Firstly, the improvement of the G estimations using the ALS metrics was remarkable when normalizing with DTM_SfM as compared with DTM_ALS or DTM_PNOA (Fig. 5A), since the remaining variables of interest showed the opposite effect (Fig. 5A, B and C). The explanatory variables in the G regression models are mostly related with the first returns, both in absolute and relative values, while the remaining variables used height percentiles as the main independent variable in their regression relationships. Therefore, the basal area seems to be more affected by the crown size than by tree height (Manzanera et al. 2016). This is also shown by the low relative RMSE differences between the ALS and SfM data sources (Table 6). Although ALS metrics were clearly better estimators than SfM metrics in general, an exception was observed in the G estimation (Table 6, Fig. 4A), since the SfM can provide great accuracy on the visible tree tops and crowns, even higher than the ALS (Iglhaut et al. 2019). However, the point cloud normalization with an ALS-based DTM provided higher accuracy in the canopy height (Wallace et al. 2016), which was useful on the estimation of V, H_o and AGB.

Secondly, despite the high precision of the DTM_ALS and DTM_PNOA, the SfM metrics produced better results if they were normalized with the DTM_SfM, that is, with their own-generated DTM for most of the variables of interest, except for the dominant height (Fig. 5). In fact, normalization of the ALS point cloud with the DTM_SfM was worse than estimating the H_o using the SfM metrics for each case of DTM normalization (Figs. 3C and 4C). This showed the sensibility of H_o to the accurate normalization of the point cloud.

The significance of the triple interaction

The irregular response of G estimations when reducing the sampling intensity is explained by the characteristics of their MLRM. The explanatory variables were related with first returns in absolute value for ALS_ALS and ALS_PNOA, while they were related to relative first returns for the SfM combinations (Table 4). The regressions were designed with the maximum sampling intensity, which better represents the stand variety. However, low sampling intensity values are less representative, even worse in absolute than in relative metrics, since the latter are more homogeneous in the whole stand. Therefore, the G estimation with the SfM (relative explanatory metrics) showed a more consistent response than the ALS_ALS and ALS_PNOA (absolute explanatory metrics). On the other hand, the estimation of H_o using the ALS_SfM produced the same results in all the sampling intensities tested. These considerations explain the significance of the triple interaction for H_o.

Conclusions

This study reveals that both Airborne Laser Scanning (ALS) and Structure from Motion (SfM) have similar capabilities for the evaluation of forest structure. Both are equally able to decrease the sampling intensity in field work inventories or to decrease the sampling error while maintaining the sample size. However, ALS produced significantly better subsequent estimations for most of the common stand structure variables. As an exception, the basal area was more affected by the crown size than by the height of the trees. Therefore, the SfM was able to accurately estimate that variable.

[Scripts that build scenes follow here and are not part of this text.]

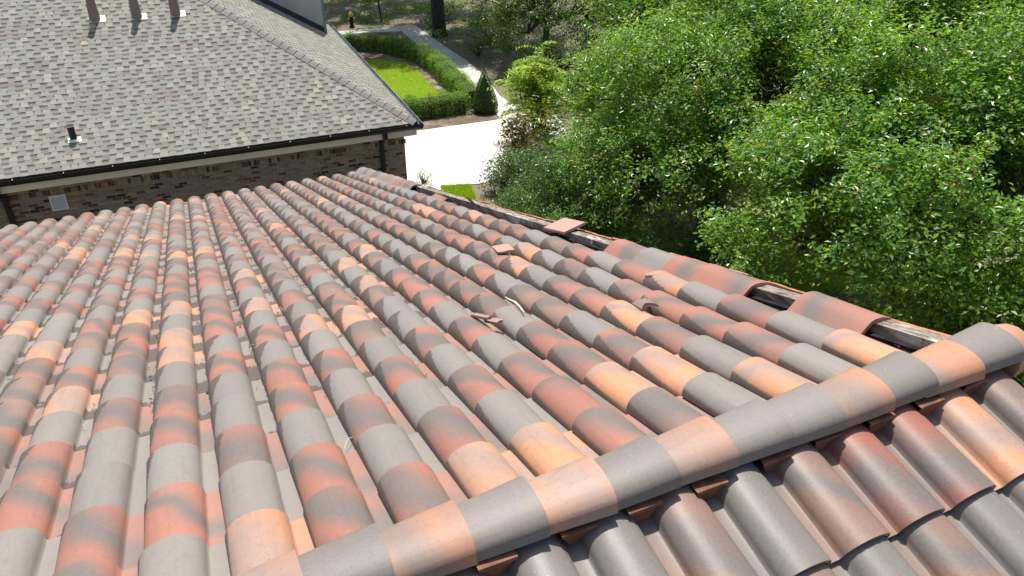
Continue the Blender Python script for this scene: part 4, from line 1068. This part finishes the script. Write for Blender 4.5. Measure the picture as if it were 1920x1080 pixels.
for lab, x, y, n_, h_ in [('low dark green bush just right of the sidewalk, beyond the thick dark trunk', 16.6, 47.0, 16, 1.0), ('wide green bush between the thick dark trunk and the drooping dark tree', 16.6, 39.6, 22, 1.2),
                          ('leafy bush right of the feathery lime-green tree', 15.2, 27.0, 20, 1.1), ('green bush under the drooping dark tree', 17.8, 33.0, 20, 1.0), ('dark bush in the shade left of the yellow-topped hydrant', 8.4, 49.5, 22, 1.1)]:
    q = [(x + rng.normal(0, .7), y + rng.normal(0, .7), .25 + h_ * rng.random() * .8, .42) for _ in range(n_)]
    shrub('understorey_shrub', lab, (x, y), q, 520, .13, GR, (4, 5, 3, .6), M_HEDGE, .45, 'bushes beyond the sidewalk')
sp = [(7.95 + rng.normal(0, .2), 22.4 + rng.normal(0, .12), .12 + .2 * rng.random(), .16) for _ in range(7)]
# small weed beside the house corner, rooted at the drive edge
sp = [(6.82 + rng.normal(0, .14), 21.9 + rng.normal(0, .1), .12 + .2 * rng.random(), .15) for _ in range(8)]
shrub('weed_clump', 'small clump of weeds on the driveway just over the far end of the rake', (6.82, 21.9), sp, 900, .09, GR, (4, 4, 2, 0), M_SOFT, .25)

# yellow-capped hydrant by the garden path
hy = empty('fire_hydrant', (10.75, 47.2, 0)); tag(hy, 'yellow-topped fire hydrant standing in the leaf litter past the hedge', 'hydrant')
M_YEL = simple('yellow_paint', (0.50, 0.33, 0.03), 0.5, 0.06, 5.0, 0.4); M_GREY = simple('grey_paint', (0.16, 0.19, 0.20), 0.6, 0.1, 5.0, 0.3)
m = MB(); m.tube([(10.75, 47.2, 0), (10.75, 47.2, .06), (10.75, 47.2, .065), (10.75, 47.2, .62)], [.17, .17, .12, .12], 14); m.build('barrel', M_BRONZE, hy)
m = MB(); m.tube([(10.75, 47.2, .62), (10.75, 47.2, .66), (10.75, 47.2, .78), (10.75, 47.2, .86), (10.75, 47.2, .93)], [.155, .15, .13, .07, .03], 14); m.build('bonnet', M_YEL, hy)
for sx in (-1, 1):
    m = MB(); m.tube([(10.75 + sx * .1, 47.2, .50), (10.75 + sx * .19, 47.2, .50)], [.055, .055], 10); m.build('outlet', M_YEL, hy)

# grass blades
def grass(name, poly, n, h, z):
    xs = np.array(poly); lo, hi = xs.min(0), xs.max(0); pts = []
    P = lo + (hi - lo) * rng.random((n * 2, 2)); ins = np.zeros(len(P), bool); j = len(xs) - 1
    for i in range(len(xs)):
        a, b = xs[i], xs[j]
        with np.errstate(divide='ignore', invalid='ignore'):
            cnd = ((a[1] > P[:, 1]) != (b[1] > P[:, 1])) & (P[:, 0] < (b[0] - a[0]) * (P[:, 1] - a[1]) / (b[1] - a[1] + 1e-12) + a[0])
        ins ^= cnd; j = i
    P = P[ins][:n]; N = len(P)
    c = np.concatenate([P, np.full((N, 1), z + h * .45)], 1); t_ = rng.normal(0, .45, (N, 3)); t_[:, 2] = 1
    n_ = rng.normal(size=(N, 3)); n_[:, 2] = .5
    o = leaf_object(name, [leaf_arrays(c, n_, h * (.7 + .6 * rng.random(N)), palette(N, [(.21, .33, .02), (.16, .28, .018), (.26, .37, .03)], (4, 3, 3)), .16, .1, t_)], M_SOFT, None)
    tag(o, kind='stuff'); return o
grass('grass', [p for p in LAWN if p[0] > 6] , 42000, .06, .03)
grass('grass', PATCH, 6000, .07, .036)
# weeds and seedlings in the shaded litter beyond the walk
n_ = 26000
gx = np.concatenate([14.6 + 11 * rng.random(n_ // 2), 4.5 + 12 * rng.random(n_ // 2)]); gy = np.concatenate([20 + 34 * rng.random(n_ // 2), 46.6 + 13 * rng.random(n_ // 2)])
keep = (np.sin(gx * 1.3 + 0.6 * gy) + np.sin(gy * .9 - gx * .5 + 1) + rng.normal(0, .5, n_)) > .35
gx, gy = gx[keep], gy[keep]; gz = .02 + .16 * rng.random(len(gx))
tag(leaf_object('ground_cover', [leaf_arrays(np.stack([gx, gy, gz], 1), rng.normal(0, .5, (len(gx), 3)) + np.array([0, 0, 1.]), .09 + .10 * rng.random(len(gx)), palette(len(gx), GR, (4, 5, 2, 1)), .4)], M_SOFT, None), kind='stuff')
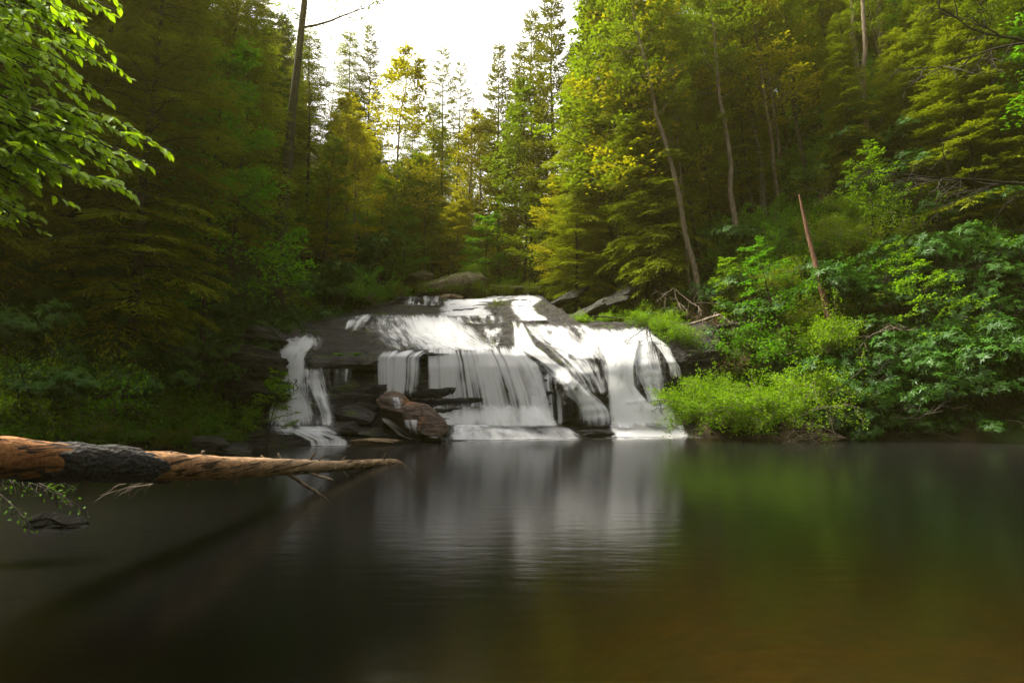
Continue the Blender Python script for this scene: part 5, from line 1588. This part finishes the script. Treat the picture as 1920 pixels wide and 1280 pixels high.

In contrast, the point cloud normalization with ALS-based DTM was significantly better than with the SfM-based DTM, although the latter produced better results when normalizing its own point cloud. On the other hand, the lowest return density (0.5 returns m⁻²) was equally explanatory than the maximum return density (6.5 returns m⁻²). Therefore, low density public ALS data would be satisfactory to evaluate the most common stand structure variables, although the main limitation is the temporal resolution. Thus, the SfM is a good alternative to the ALS technology. Finally, the sampling intensity should be carefully designed to obtain the admissible estimation error. However, no significant differences were found if the sampling intensity was higher than 1% for the dominant height 1.4% for the total basal area and the above-ground biomass and 2% for the stand volume, depending on the variance of the respective stand structure variables.